▶ **PROMPT**
Look through the material below and count the lines with the string "scene". Report only the count.

▶ **ENTRIES**
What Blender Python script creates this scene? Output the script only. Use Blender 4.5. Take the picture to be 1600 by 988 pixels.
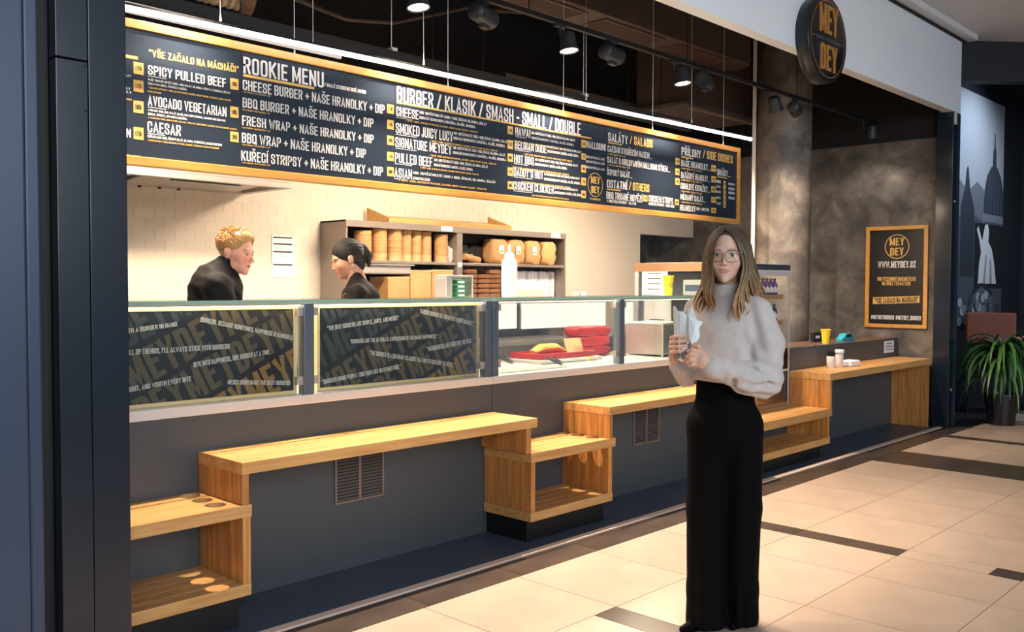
import bpy, bmesh, math, random
import numpy as np
from mathutils import Vector, Matrix

for o in list(bpy.data.objects):
    bpy.data.objects.remove(o, do_unlink=True)
SC = bpy.context.scene
COL = SC.collection

# ---------------------------------------------------------------- camera
CAM_H = 1.42
YAW, PITCH, ROLL, FOCAL_PX = math.radians(43.75), math.radians(-1.93), math.radians(0.2), 1440.0
fw = Vector((math.cos(PITCH) * math.cos(YAW), math.cos(PITCH) * math.sin(YAW), math.sin(PITCH)))
rt = Vector((math.sin(YAW), -math.cos(YAW), 0.0))
up = rt.cross(fw)
rt2 = rt * math.cos(ROLL) + up * math.sin(ROLL)
up2 = -rt * math.sin(ROLL) + up * math.cos(ROLL)
cam_data = bpy.data.cameras.new('camera')
cam_data.sensor_fit = 'HORIZONTAL'
cam_data.sensor_width = 36.0
cam_data.lens = 36.0 * FOCAL_PX / 1600.0
cam_data.clip_start = 0.05
cam_data.clip_end = 200
cam = bpy.data.objects.new('camera', cam_data)
mw = Matrix((rt2, up2, -fw)).transposed().to_4x4()
mw.translation = Vector((0, 0, CAM_H))
cam.matrix_world = mw
COL.objects.link(cam)
SC.camera = cam

# ---------------------------------------------------------------- world and exposure
def lin(c):
    out = []
    for v in c[:3]:
        v = v / 255.0
        out.append(v / 12.92 if v <= 0.04045 else ((v + 0.055) / 1.055) ** 2.4)
    return tuple(out) + (1.0,)

world = bpy.data.worlds.new('mall_daylight')
world.use_nodes = True
SC.world = world
bg = world.node_tree.nodes['Background']
bg.inputs[0].default_value = (0.66, 0.82, 1.0, 1)
bg.inputs[1].default_value = 0.22
SC.view_settings.view_transform = 'Standard'
SC.view_settings.look = 'None'
SC.view_settings.exposure = 0.0
SC.view_settings.gamma = 1.0
SC.view_settings.use_curve_mapping = False

def area_light(name, loc, size, size_y, power, color, direction=(0, 0, -1), spread=180):
    d = bpy.data.lights.new(name, 'AREA')
    d.shape = 'RECTANGLE'
    d.size, d.size_y, d.energy, d.color = size, size_y, power, color
    d.spread = math.radians(spread)
    o = bpy.data.objects.new(name, d)
    o.location = loc
    o.rotation_euler = Vector(direction).to_track_quat('-Z', 'Y').to_euler()
    COL.objects.link(o)
    return o

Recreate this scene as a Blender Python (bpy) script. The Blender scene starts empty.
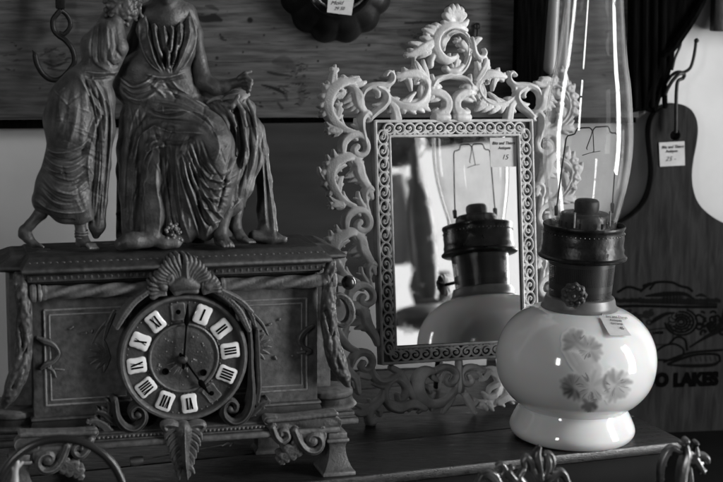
import bpy, bmesh, math, random
import numpy as np
from mathutils import Vector, Matrix
random.seed(4); np.random.seed(4)
sc = bpy.context.scene
COL = sc.collection
PI = math.pi
# ------------------------------------------------------------------ camera (solved from the photograph)
F = 1600.0; TH = .1595; RL = .0061; H = .5167
fw = np.array([0, math.cos(TH), -math.sin(TH)]); up0 = np.array([0, math.sin(TH), math.cos(TH)]); r0_ = np.array([1., 0, 0])
RV = math.cos(RL)*r0_ + math.sin(RL)*up0; UV = -math.sin(RL)*r0_ + math.cos(RL)*up0
CAM = np.array([0, 0, H])
def ray(x, y): return fw + RV*(x-361.5)/F - UV*(y-241)/F
def onz(x, y, z=0.):
    d = ray(x, y); return CAM + d*((z-H)/d[2])
def proj(P):
    v = np.asarray(P, float)-CAM; z = v@fw
    return 361.5+F*(v@RV)/z, 241-F*(v@UV)/z, z
class Plane:
    """a real plane in the room: origin, axes u (right), v (up), n (towards the viewer)"""
    def __init__(s, O, u, v):
        s.O = np.array(O, float); s.u = np.array(u, float)/np.linalg.norm(u); s.v = np.array(v, float)/np.linalg.norm(v)
        s.n = np.cross(s.u, s.v)
    def loc(s, x, y, off=0.):
        d = ray(x, y); t = ((s.O+s.n*off-CAM)@s.n)/(d@s.n); P = CAM+d*t-s.O
        return float(P@s.u), float(P@s.v)
    def W(s, a, b, c=0.): return s.O+s.u*a+s.v*b+s.n*c
    def at(s, x, y, off=0.):
        a, b = s.loc(x, y, off); return s.W(a, b, off)
    def shift(s, off): return Plane(s.O+s.n*off, s.u, s.v)
def vplane(A, yaw): return Plane((A[0], A[1], 0), (math.cos(yaw), math.sin(yaw), 0), (0, 0, 1))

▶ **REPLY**
4